DATA PROVIDED:

┄┄┄┄┄┄

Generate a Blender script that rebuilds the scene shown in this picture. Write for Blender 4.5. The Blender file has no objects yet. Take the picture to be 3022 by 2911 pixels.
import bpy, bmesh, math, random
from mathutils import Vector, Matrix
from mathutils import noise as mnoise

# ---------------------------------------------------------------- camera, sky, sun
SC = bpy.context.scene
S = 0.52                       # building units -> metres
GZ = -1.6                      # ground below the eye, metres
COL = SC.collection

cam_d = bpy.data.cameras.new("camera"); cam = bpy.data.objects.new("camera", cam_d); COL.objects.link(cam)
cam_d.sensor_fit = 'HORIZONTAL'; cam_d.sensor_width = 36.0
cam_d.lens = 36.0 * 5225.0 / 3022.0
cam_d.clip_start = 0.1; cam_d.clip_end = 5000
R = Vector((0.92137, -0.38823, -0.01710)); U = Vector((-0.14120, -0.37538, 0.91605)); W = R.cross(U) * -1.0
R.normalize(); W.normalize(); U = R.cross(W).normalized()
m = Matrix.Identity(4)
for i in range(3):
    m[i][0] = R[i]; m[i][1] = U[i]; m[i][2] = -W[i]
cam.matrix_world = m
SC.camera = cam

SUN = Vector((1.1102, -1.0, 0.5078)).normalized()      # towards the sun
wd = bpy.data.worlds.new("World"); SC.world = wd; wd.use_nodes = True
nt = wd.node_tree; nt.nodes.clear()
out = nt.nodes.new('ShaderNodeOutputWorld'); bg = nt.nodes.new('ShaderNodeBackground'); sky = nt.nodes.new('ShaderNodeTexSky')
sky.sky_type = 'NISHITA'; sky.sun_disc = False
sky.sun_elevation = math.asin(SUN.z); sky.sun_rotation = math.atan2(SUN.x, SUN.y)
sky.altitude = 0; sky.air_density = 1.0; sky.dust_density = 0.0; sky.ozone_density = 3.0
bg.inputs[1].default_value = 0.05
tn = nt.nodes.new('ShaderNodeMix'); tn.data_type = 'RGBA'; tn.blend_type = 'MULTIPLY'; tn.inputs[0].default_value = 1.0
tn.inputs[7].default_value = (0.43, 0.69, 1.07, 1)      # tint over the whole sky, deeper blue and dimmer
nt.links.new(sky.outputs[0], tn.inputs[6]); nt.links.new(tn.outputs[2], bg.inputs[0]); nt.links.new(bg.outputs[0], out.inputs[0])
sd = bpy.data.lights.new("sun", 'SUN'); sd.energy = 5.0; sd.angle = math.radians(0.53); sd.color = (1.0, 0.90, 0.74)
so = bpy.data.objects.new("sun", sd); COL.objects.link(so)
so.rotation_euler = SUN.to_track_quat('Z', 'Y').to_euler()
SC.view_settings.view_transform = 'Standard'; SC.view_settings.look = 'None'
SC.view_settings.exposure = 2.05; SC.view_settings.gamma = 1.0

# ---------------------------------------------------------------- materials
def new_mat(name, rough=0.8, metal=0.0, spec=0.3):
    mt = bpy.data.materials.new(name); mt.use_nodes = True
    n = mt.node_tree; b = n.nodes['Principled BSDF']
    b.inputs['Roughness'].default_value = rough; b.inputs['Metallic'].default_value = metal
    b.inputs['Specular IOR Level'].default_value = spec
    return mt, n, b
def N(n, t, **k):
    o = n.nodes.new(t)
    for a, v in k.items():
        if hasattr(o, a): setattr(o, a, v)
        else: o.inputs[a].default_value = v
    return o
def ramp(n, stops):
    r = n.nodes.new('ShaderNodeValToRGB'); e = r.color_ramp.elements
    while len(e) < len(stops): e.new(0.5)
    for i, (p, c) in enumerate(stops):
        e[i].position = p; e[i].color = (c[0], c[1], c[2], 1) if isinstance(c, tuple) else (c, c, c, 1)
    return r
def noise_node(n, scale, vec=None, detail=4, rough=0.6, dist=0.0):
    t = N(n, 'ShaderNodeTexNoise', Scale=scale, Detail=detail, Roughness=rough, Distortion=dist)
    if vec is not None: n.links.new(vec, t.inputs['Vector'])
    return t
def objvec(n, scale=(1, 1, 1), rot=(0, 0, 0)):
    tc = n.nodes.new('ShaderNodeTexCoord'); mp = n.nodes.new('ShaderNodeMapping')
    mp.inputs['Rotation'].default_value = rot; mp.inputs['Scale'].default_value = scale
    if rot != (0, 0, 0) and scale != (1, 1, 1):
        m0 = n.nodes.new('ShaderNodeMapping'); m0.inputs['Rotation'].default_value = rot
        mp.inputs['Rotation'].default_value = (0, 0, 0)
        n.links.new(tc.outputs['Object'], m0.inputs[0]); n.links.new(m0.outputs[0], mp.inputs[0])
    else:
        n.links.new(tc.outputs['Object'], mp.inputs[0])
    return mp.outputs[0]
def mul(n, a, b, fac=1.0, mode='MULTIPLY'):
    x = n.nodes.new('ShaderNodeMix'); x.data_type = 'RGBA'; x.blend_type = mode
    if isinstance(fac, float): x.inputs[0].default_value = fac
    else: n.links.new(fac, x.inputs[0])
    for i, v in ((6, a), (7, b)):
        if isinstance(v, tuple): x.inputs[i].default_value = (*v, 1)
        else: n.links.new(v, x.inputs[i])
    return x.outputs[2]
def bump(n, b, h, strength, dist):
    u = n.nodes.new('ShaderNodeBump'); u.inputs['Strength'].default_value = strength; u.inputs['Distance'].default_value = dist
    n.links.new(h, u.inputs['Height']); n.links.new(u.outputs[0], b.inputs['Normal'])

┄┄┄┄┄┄

GIVEN EXERCISE: Extract the first line above and each line after it up to and including the one with "SC.camera = cam", please, exactly and with nothing else.

COMPLETED EXERCISE:
Generate a Blender script that rebuilds the scene shown in this picture. Write for Blender 4.5. The Blender file has no objects yet. Take the picture to be 3022 by 2911 pixels.
import bpy, bmesh, math, random
from mathutils import Vector, Matrix
from mathutils import noise as mnoise

# ---------------------------------------------------------------- camera, sky, sun
SC = bpy.context.scene
S = 0.52                       # building units -> metres
GZ = -1.6                      # ground below the eye, metres
COL = SC.collection

cam_d = bpy.data.cameras.new("camera"); cam = bpy.data.objects.new("camera", cam_d); COL.objects.link(cam)
cam_d.sensor_fit = 'HORIZONTAL'; cam_d.sensor_width = 36.0
cam_d.lens = 36.0 * 5225.0 / 3022.0
cam_d.clip_start = 0.1; cam_d.clip_end = 5000
R = Vector((0.92137, -0.38823, -0.01710)); U = Vector((-0.14120, -0.37538, 0.91605)); W = R.cross(U) * -1.0
R.normalize(); W.normalize(); U = R.cross(W).normalized()
m = Matrix.Identity(4)
for i in range(3):
    m[i][0] = R[i]; m[i][1] = U[i]; m[i][2] = -W[i]
cam.matrix_world = m
SC.camera = cam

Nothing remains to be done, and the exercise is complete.